Copy each line that holds "script".

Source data
▶

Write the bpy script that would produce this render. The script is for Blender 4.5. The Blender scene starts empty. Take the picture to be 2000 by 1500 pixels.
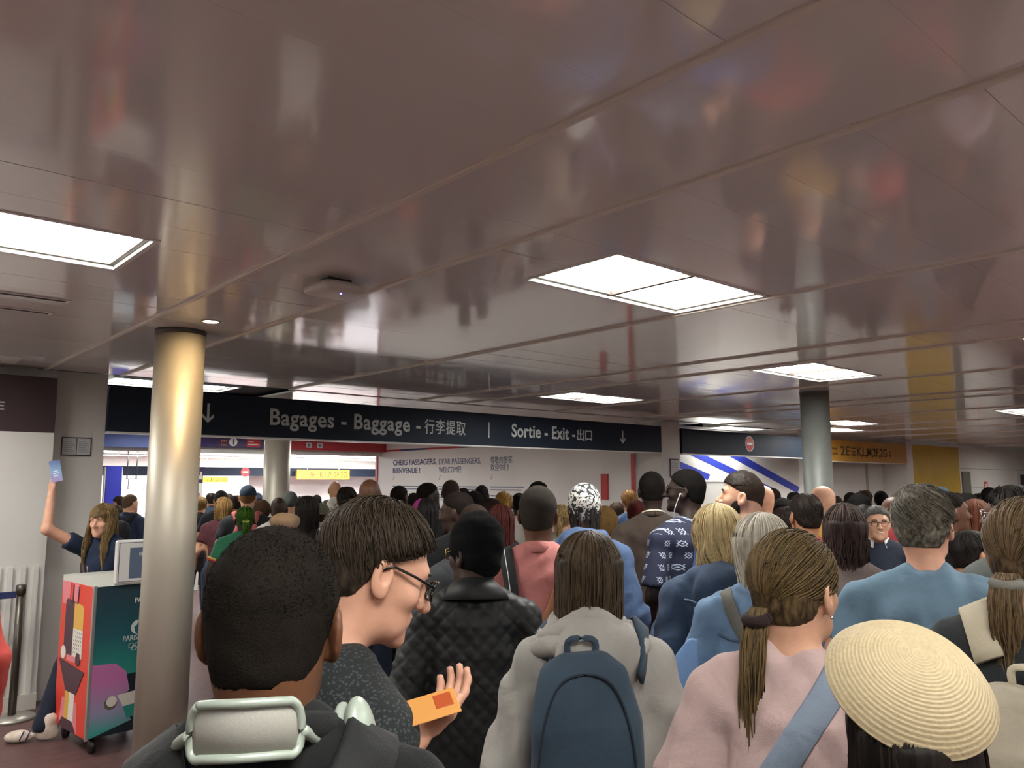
import bpy, math, random
import numpy as np
from math import radians as rad, pi
SC = bpy.context.scene
COL = SC.collection
random.seed(7); RNG = np.random.default_rng(7)

# ------------------------------------------------------------------ camera
CAM_H = 1.80; F_PX = 1540.0; PITCH = rad(7.03); YAW = rad(48.5)
CEIL = 2.75
cam = bpy.data.cameras.new('camera'); cam_o = bpy.data.objects.new('camera', cam); COL.objects.link(cam_o)
cam.sensor_width = 36.0; cam.lens = F_PX / 2000 * 36.0; cam.clip_start = .05; cam.clip_end = 200
cam_o.location = (0, 0, CAM_H); cam_o.rotation_euler = (pi/2 + PITCH, 0, YAW - pi/2)
SC.camera = cam_o
# ------------------------------------------------------------------ world, exposure (the daylight-less hall is lit by its own lamps)
w = bpy.data.worlds.new('world'); SC.world = w; w.use_nodes = True
w.node_tree.nodes['Background'].inputs[0].default_value = (.8, .85, .9, 1)
w.node_tree.nodes['Background'].inputs[1].default_value = .05
SC.view_settings.view_transform = 'Standard'; SC.view_settings.look = 'None'
SC.view_settings.gamma = 1.0; SC.view_settings.use_curve_mapping = False
SC.view_settings.exposure = 0.48
LAMP_W = 24.0      # radiance of a ceiling light diffuser

# ------------------------------------------------------------------ helpers
_F = np.array([math.cos(YAW)*math.cos(PITCH), math.sin(YAW)*math.cos(PITCH), math.sin(PITCH)])
_R = np.array([math.sin(YAW), -math.cos(YAW), 0.]); _U = np.cross(_R, _F)
def ray(x, y): return _F + _R*(x-1000)/F_PX + _U*(750-y)/F_PX
def at(x, y, d):                       # point seen at photo pixel x, y that stands d metres ahead
    r = ray(x, y); return r*(d/(r[0]*math.cos(YAW)+r[1]*math.sin(YAW))) + [0, 0, CAM_H]
def ony(x, y, Y): r = ray(x, y); return r*(Y/r[1]) + [0, 0, CAM_H]
def onx(x, y, X): r = ray(x, y); return r*(X/r[0]) + [0, 0, CAM_H]
def lin(c):
    if isinstance(c, str): c = tuple(int(c[i:i+2], 16)/255 for i in (0, 2, 4))
    return tuple(v/12.92 if v <= .04045 else ((v+.055)/1.055)**2.4 for v in c[:3]) + (1.,)
def lum(c, k): c = lin(c); return (c[0]*k, c[1]*k, c[2]*k, 1)

class NT:
    def __init__(s, name):
        s.m = bpy.data.materials.new(name); s.m.use_nodes = True; s.t = s.m.node_tree; s.b = s.t.nodes['Principled BSDF']
    def n(s, typ, **kw):
        nd = s.t.nodes.new(typ)
        for k, v in kw.items():
            if k.startswith('i_'):
                key = k[2:]; key = int(key) if key.isdigit() else key.replace('_', ' ')
                nd.inputs[key].default_value = v
            else: setattr(nd, k, v)
        return nd
    def l(s, a, ao, b, bi): s.t.links.new(a.outputs[ao], b.inputs[bi])
    def set(s, **kw):
        for k, v in kw.items(): s.b.inputs[k.replace('_', ' ')].default_value = v
    def coords(s, kind='Object', scale=(1, 1, 1), rot=(0, 0, 0)):
        tc = s.n('ShaderNodeTexCoord'); mp = s.n('ShaderNodeMapping'); mp.inputs['Scale'].default_value = scale; mp.inputs['Rotation'].default_value = rot
        s.l(tc, kind, mp, 'Vector'); return mp
    def noise(s, mp, scale, detail=3, rough=.5, dist=0):
        nd = s.n('ShaderNodeTexNoise'); nd.inputs['Scale'].default_value = scale; nd.inputs['Detail'].default_value = detail
        nd.inputs['Roughness'].default_value = rough; nd.inputs['Distortion'].default_value = dist
        s.l(mp, 0, nd, 'Vector'); return nd
    def ramp(s, src, so, stops):
        r = s.n('ShaderNodeValToRGB'); e = r.color_ramp.elements
        while len(e) < len(stops): e.new(.5)
        for el, (p, c) in zip(e, stops): el.position = p; el.color = c
        s.l(src, so, r, 0); return r
    def bump(s, src, so, strength, dist=.01):
        b = s.n('ShaderNodeBump'); b.inputs['Strength'].default_value = strength; b.inputs['Distance'].default_value = dist
        s.l(src, so, b, 'Height'); s.l(b, 0, s.b, 'Normal'); return b
_MC = {}
def plain(name, col, rough=.5, metal=0., spec=.5, nscale=0, namp=.06, bump=0, coat=0):
    key = (name, str(col), rough, metal, spec, nscale, namp, bump, coat)
    if key in _MC: return _MC[key]
    t = NT(name); c = lin(col)
    t.set(Base_Color=c, Roughness=rough, Metallic=metal, Specular_IOR_Level=spec, Coat_Weight=coat)
    if nscale:
        mp = t.coords(); nz = t.noise(mp, nscale)
        a = tuple(v*(1-namp*2) for v in c[:3])+(1,); b = tuple(min(1, v*(1+namp*2)) for v in c[:3])+(1,)
        r = t.ramp(nz, 0, [(.3, a), (.7, b)]); t.l(r, 0, t.b, 'Base Color')
        if bump: t.bump(nz, 0, bump)
    _MC[key] = t.m; return t.m
def emis(name, col, k, base=.8):
    key = ('e', name, str(col), k)
    if key in _MC: return _MC[key]
    t = NT(name); t.set(Base_Color=(base, base, base, 1), Emission_Color=lin(col), Emission_Strength=k); _MC[key] = t.m; return t.m

def link(o, parent=None):
    COL.objects.link(o)
    if parent is not None: o.parent = parent
    return o
def mk(name, V, Fc, mat=None, parent=None, smooth=False, loc=None):
    me = bpy.data.meshes.new(name); me.from_pydata([tuple(map(float, v)) for v in V], [], [tuple(map(int, f)) for f in Fc]); me.update()
    if mat: me.materials.append(mat)
    if smooth: me.polygons.foreach_set('use_smooth', [True]*len(me.polygons))
    o = bpy.data.objects.new(name, me)
    if loc is not None: o.location = loc
    return link(o, parent)
def tag(o, label=None, cat=None, group=None, kind=None):
    if label: o['label'] = label
    if cat: o['category'] = cat
    if group: o['group'] = group
    if kind: o['kind'] = kind
    return o
def thing(name, label, cat, loc=(0, 0, 0), rz=0, group=None):
    o = bpy.data.objects.new(name, None); o.empty_display_size = .1; COL.objects.link(o)
    o.location = loc; o.rotation_euler = (0, 0, rz); return tag(o, label, cat, group)
def box_data(lo, hi, bev=0):
    x0, y0, z0 = lo; x1, y1, z1 = hi
    if not bev:
        V = [(x0,y0,z0),(x1,y0,z0),(x1,y1,z0),(x0,y1,z0),(x0,y0,z1),(x1,y0,z1),(x1,y1,z1),(x0,y1,z1)]
        return V, [(0,3,2,1),(4,5,6,7),(0,1,5,4),(1,2,6,5),(2,3,7,6),(3,0,4,7)]
    b = bev; V = []; idx = {}
    def v(p):
        p = tuple(round(q, 5) for q in p)
        if p not in idx: idx[p] = len(V); V.append(p)
        return idx[p]
    X = (x0, x1); Y = (y0, y1); Z = (z0, z1); s = (1, -1); Fc = []
    P = {}
    for i in (0, 1):
        for j in (0, 1):
            for k in (0, 1):
                P[i,j,k] = (v((X[i], Y[j]+s[j]*b, Z[k]+s[k]*b)), v((X[i]+s[i]*b, Y[j], Z[k]+s[k]*b)), v((X[i]+s[i]*b, Y[j]+s[j]*b, Z[k])))
                Fc.append(P[i,j,k])
    q = [(0,0),(1,0),(1,1),(0,1)]
    for i in (0, 1):
        Fc.append([P[i,a,c][0] for a, c in q]); Fc.append([P[a,i,c][1] for a, c in q]); Fc.append([P[a,c,i][2] for a, c in q])
    for a in (0, 1):
        for c in (0, 1):
            Fc.append((P[a,c,0][0], P[a,c,1][0], P[a,c,1][1], P[a,c,0][1]))
            Fc.append((P[a,0,c][0], P[a,1,c][0], P[a,1,c][2], P[a,0,c][2]))
            Fc.append((P[0,a,c][1], P[1,a,c][1], P[1,a,c][2], P[0,a,c][2]))
    return V, Fc
def fixn(o):
    import bmesh
    bm = bmesh.new(); bm.from_mesh(o.data); bmesh.ops.recalc_face_normals(bm, faces=bm.faces); bm.to_mesh(o.data); bm.free(); return o
def box(name, lo, hi, mat, parent=None, bev=0, kind=None):
    lo, hi = [min(a, b) for a, b in zip(lo, hi)], [max(a, b) for a, b in zip(lo, hi)]
    o = mk(name, *box_data(lo, hi, bev), mat, parent)
    if bev: fixn(o)
    if kind: o['kind'] = kind
    return o
def rings(name, R, mat, parent=None, cap=True, closed=False, smooth=True):     # loft of equal-length closed rings
    n = len(R[0]); V = [p for r in R for p in r]; Fc = []
    m = len(R)
    for i in range(m if closed else m-1):
        a, b = i*n, ((i+1) % m)*n
        for j in range(n): k = (j+1) % n; Fc.append((a+j, a+k, b+k, b+j))
    if cap and not closed: Fc.append(tuple(range(n-1, -1, -1))); Fc.append(tuple((m-1)*n+j for j in range(n)))
    return mk(name, V, Fc, mat, parent, smooth)
def lathe(name, prof, mat, parent=None, n=32, c=(0, 0, 0), smooth=True):
    R = [[(c[0]+r*math.cos(2*pi*j/n), c[1]+r*math.sin(2*pi*j/n), c[2]+z) for j in range(n)] for r, z in prof]
    return rings(name, R, mat, parent, True, smooth=smooth)
def tube_data(P, rad_, n=6):
    P = np.asarray(P, float); m = len(P); r = np.broadcast_to(np.asarray(rad_, float), (m,))
    T = np.gradient(P, axis=0); T /= np.linalg.norm(T, axis=1)[:, None]+1e-9
    up = np.array([0, 0, 1.]) if abs(T[0][2]) < .9 else np.array([1., 0, 0])
    A = np.cross(T, up); A /= np.linalg.norm(A, axis=1)[:, None]+1e-9; B = np.cross(T, A)
    th = np.arange(n)*2*pi/n
    V = P[:, None]+r[:, None, None]*(A[:, None]*np.cos(th)[None, :, None]+B[:, None]*np.sin(th)[None, :, None])
    V = V.reshape(-1, 3); Fc = []
    for i in range(m-1):
        for j in range(n): k = (j+1) % n; Fc.append((i*n+j, i*n+k, (i+1)*n+k, (i+1)*n+j))
    Fc.append(tuple(range(n-1, -1, -1))); Fc.append(tuple((m-1)*n+j for j in range(n)))
    return V, Fc
def tube(name, P, r, mat, parent=None, n=8): V, Fc = tube_data(P, r, n); return mk(name, V, Fc, mat, parent, True)
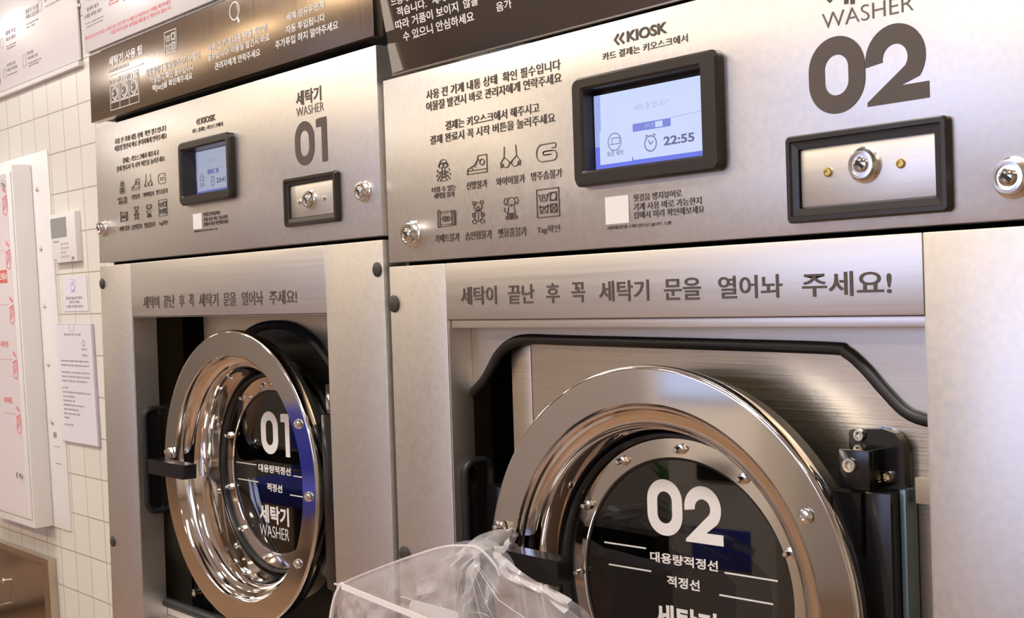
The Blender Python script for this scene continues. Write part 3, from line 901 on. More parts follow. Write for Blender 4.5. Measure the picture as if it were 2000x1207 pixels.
def inner02(root, c):
    e, f, g, ob, rd = c['e'], c['f'], c['g'], c['ob'], c['rd']
    gk = [(.8022, -.156), (.8223, -.1407), (.8422, -.1187), (.8611, -.1081), (.8827, -.1042), (.9304, -.1049), (1.0232, -.1061), (1.105, -.1071), (1.2088, -.1088), (1.2237, -.1115), (1.238, -.122), (1.2538, -.1375), (1.2692, -.1508), (1.2845, -.1559), (1.3005, -.1565)]
    sp = smooth_path([(x, y, 0) for x, y in gk], 6)
    pts = [(e + .0008, g - .0005)] + [(e + .0008, -.1575)] + [(p.x, p.y) for p in sp if p.x > e + .002] + [(f - .0008, g - .0005)]
    b = BM(); prism(b, FRONT, pts, -rd - .003, -rd); obj('inset_plate', b, STEEL2, root)
    b = BM(); tube(b, [FRONT.at(p.x, p.y - .001, -rd + .0005) for p in sp], .0047 * S, 12); obj('edging_strip', b, RUBBER, root, True)
    b = BM(); prism(b, FRONT, [(.8500, -.06), (1.34, -.06), (1.34, -.56), (.8500, -.56)], -.042, -.037); obj('drum_plate', b, BACKSTEEL, root)
    b = BM(); box(b, FRONT, .8500, .8770, -.56, -.10, -.0369, -.0358, .0005); obj('plate_flange', b, BACKSTEEL, root, True)
    b = BM(); lathe(b, FRONT.moved(1.068, -.297, -.037), [(.146, 0), (.146, .005), (.143, .007), (.139, .006), (.135, .002), (.12, .002)], 128)
    obj('door_seal', b, RUBBER, root, True)
    b = BM(); box(b, FRONT, e + .001, .8480, -.55, -.10, -.118, -.110); obj('housing_panel', b, BLACK, root)
    b = BM(); tube(b, smooth_path([FRONT.at(.828, -.11, -.08), FRONT.at(.826, -.16, -.085), FRONT.at(.818, -.21, -.085), FRONT.at(.80, -.25, -.08)], 8), .006 * S); obj('hose', b, RUBBER, root, True)
    b = BM()
    for k in range(3):
        tube(b, smooth_path([FRONT.at(.838 + .003 * k, -.112, -.05), FRONT.at(.845 + .003 * k, -.118 - .003 * k, -.047), FRONT.at(.850 + .002 * k, -.113, -.05)], 5), .0012 * S, 8)
    obj('wire_bundle', b, BOLT, root, True)
    # latch cut-out, its dark hole drawn as a black pad
    Q = Frame((e, 0, 0), (0, 0, -1), (0, 1, 0), (1, 0, 0))
    b = BM(); prism(b, Q, rrect(.0135, .027, -.345, -.222, .010), .0008, .002); obj('latch_dark_pad', b, BLACK, root)
    b = BM(); tube(b, [Q.at(x, y, .002) for x, y in rrect(.0135, .045, -.345, -.222, .012)], .0042 * S, 10, True); obj('latch_edging', b, RUBBER, root, True)
    b = BM(); box(b, FRONT, .806, .8275, -.36, -.245, -.085, -.035, .003); obj('latch_block', b, BLACK, root, True)
    b = BM(); box(b, FRONT, e + .001, f - .001, ob + .0005, -.50, -rd - .003, -rd); obj('inset_sill', b, STEEL2, root)
    # hinge
    b = BM(); prism(b, FRONT, [(1.2228, -.2065), (1.2228, -.1690), (1.2245, -.1668), (1.2500, -.1650), (1.2600, -.1675), (1.2665, -.1760), (1.2665, -.2040), (1.2650, -.2060)], -.0352, -.028)
    hg = obj('hinge_plate', b, BLACK, root, True)
    b = BM(); prism(b, FRONT, [(1.2655, -.2045), (1.2655, -.1800), (1.2600, -.1690), (1.2520, -.1650), (1.2440, -.1640), (1.2440, -.2045)], -.0369, -.0353)
    obj('hinge_spacer', b, simple('blue_grey_steel', (.42, .55, .75), .25, 1.0), hg, True)
    b = BM(); box(b, FRONT, 1.2262, 1.2508, -.2056, -.1785, -.014, -.010, .0012); box(b, FRONT, 1.2465, 1.2508, -.2056, -.1785, -.028, -.014, .0008)
    obj('hinge_bracket', b, BLACK, hg, True)
    hexbolt(hg, FRONT.moved(1.2324, -.1703, -.028), .0042, .003); hexbolt(hg, FRONT.moved(1.2552, -.1973, -.028), .0040, .003)
    hexbolt(hg, FRONT.moved(1.2318, -.1805, -.028), .0040, .003)
    hexbolt(hg, FRONT.moved(1.2362, -.1889, -.010), .0052, .003)
    b = BM(); lathe(b, Frame((1.2475, -.2015, -.022), (1, 0, 0), (0, 0, -1), (0, 1, 0)), [(.003, 0), (.004, .001), (.003, .002), (.004, .003), (.003, .004), (.004, .005), (.002, .006)], 16, False, True)
    obj('hinge_spring', b, BRASS, hg, True)
    b = BM(); box(b, FRONT, 1.2450, 1.2655, -.60, -.2065, -.034, -.012, .0015); post = obj('hinge_post', b, BLACK, hg, True)
    b = BM(); box(b, FRONT, 1.2400, 1.2448, -.60, -.2085, -.030, -.018, .0006); box(b, FRONT, 1.2660, 1.2705, -.60, -.2045, -.036, -.022, .0006)
    obj('post_strip', b, simple('teal_grey_strip', (.18, .25, .27), .3, .6), hg, True)
    b = BM(); prism(b, FRONT, [(1.2225, -.2078), (1.2440, -.2080), (1.2440, -.2465), (1.2420, -.2480)], -.022, -.009); obj('hinge_arm', b, BLACK, hg)
    b = BM(); box(b, FRONT, 1.2740, 1.2960, -.214, -.196, -.0365, -.028, .001); obj('stop_block', b, SIDE, root, True)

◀

-- Exercise answer --
Write the bpy script that would produce this render. The script is for Blender 4.5. The Blender scene starts empty. Take the picture to be 2000 by 1500 pixels.
The Blender Python script for this scene continues. Write part 3, from line 901 on. More parts follow. Write for Blender 4.5. Measure the picture as if it were 2000x1207 pixels.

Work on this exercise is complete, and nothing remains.